The point is that Styro-Glider bombs launched in swarms from an upper wind-suitable ground launch-point would arrive unexpectedly and most all would get through. Why? As said earlier, they are a sneaky weapon. You could use a GSM phone to track and/or even release them from the balloons if you wished. But that would be a unique trigger transmission (not the continuous controllability line-of-sight jammable contact required of a rotor-driven or motorized fixed wing weapon-carrying drone). As has been pointed out, a styro-bomb could not be expected to fly/glide after a singular one (of the three) balloons burst at between 115,000 to 130,000 ft. However, what will happen is that the loss of buoyancy will start the two balloon combo descending back down. So what will that achieve? Firstly extended range (You don’t have to take retribution on the missile launch-point within Russia; better to hit something more militarily valuable and flammable at a greater distance… like a power station, refinery or an armaments factory or fuel dump. Secondly, time (i.e. Response attacks are usually expected within a reasonable time-frame – and the Ukrainians fell for that trap). Thirdly, for one thing, one of the objectives of utilizing a balloon-launched glider is the curved homing approach to its GPS coords (eventually) – and an enemy will always be expecting a reactionary strike to be coming straight-in from a predictable direction. The approach to target will be quite noiseless, radar-invisible, undetected and unpredictable timing-wise (The Bat outa Nowhere tactic). And rather than trying to overwhelm with a swarm, you could simply strike very precisely a number of disparate and dislocated targets. The cost by comparison would be minimal… and the panicky populace quite widespread.

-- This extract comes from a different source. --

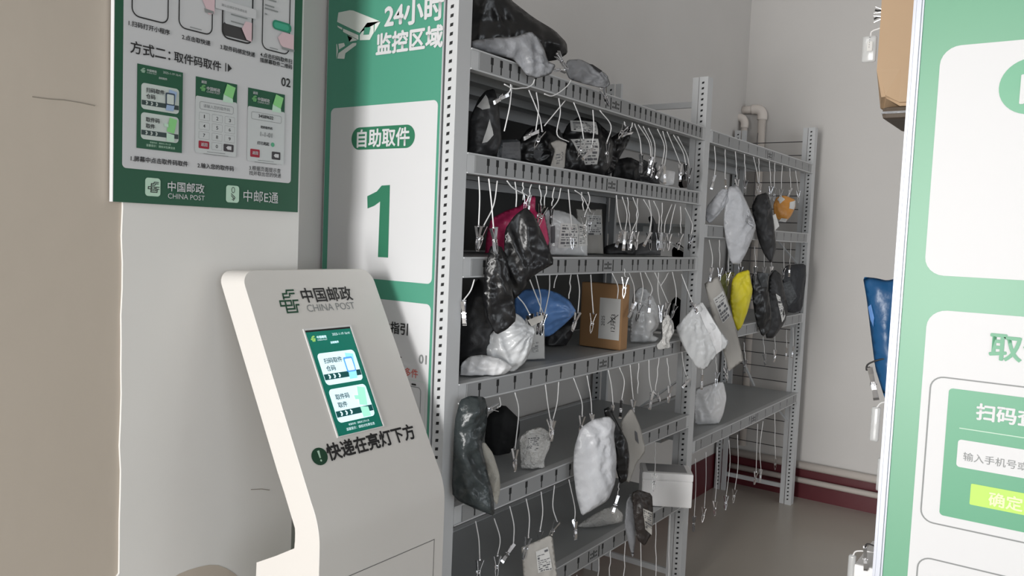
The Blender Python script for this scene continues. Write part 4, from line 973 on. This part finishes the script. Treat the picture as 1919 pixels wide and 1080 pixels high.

But what about the glider’s actual wing-borne flight? 70% of a met balloon’s climb occurs in the first two hours. The rest is at an ever-dissipating rate of climb (during which time, its drift covers even more ground for a greater range). After one balloon burst (always guaranteed to happen eventually) and a nose-hook-suspended descent into thicker air, you would still have GSM/LTE line-of-sight at 40Kft of 200nms… for a manually triggered balloon release (or even a GPS re-targeting). But you could release the remaining two balloons at any height above that - if you wished. For a maximum-range BVLOS pre-programmed strike, you could wait until the glider descends to a height where the glider naturally (i.e. aerodynamically) adopts a flight attitude and slips off its cup-hook suspension point (hook load-relief then permitting the arty round to reposition – see below)… and it starts “homing”. But if still within LOS, how could you make said glider adopt a flight attitude and commence gliding? Put the 120mm/50kg artillery round in the front one-third of a cylindrical tube and use your phone contact to retract a pawl-catch and allow it to slide back under gravity, forcing a gross C of G change and natural adoption of a flight attitude, thus releasing it from the cup-hook and the remaining balloons. How long the Vodka-guzzlers can keep this war going is anybody’s guess. However, if Ukraine is going to depend on continued sophisticated arms support from the USA and EU they’ve got a shock coming. Best they should start seeking to do what Bomber Harris did to the Nazis and taking their lonesome little war to the Russki back-blocks. It will take people-power to ultimately eliminate Putin and his cronies.

TURIN
9th May 2024, 15:37
I am reminded of a sci-fi novel where the moon was at war with the earth. The moon weapon was a lump of rock launched against weak lunar gravity to impact at a certain point on the earth.
A similar technique used in The Expanse, the 'Belters' redirected asteroids towards the moon and Earth. Devastating.

Fly-by-Wife
9th May 2024, 21:00
I am reminded of a sci-fi novel where the moon was at war with the earth. The moon weapon was a lump of rock launched against weak lunar gravity to impact at a certain point on the earth.
The Moon is a Harsh Mistress - Robert Heinlein. A good read.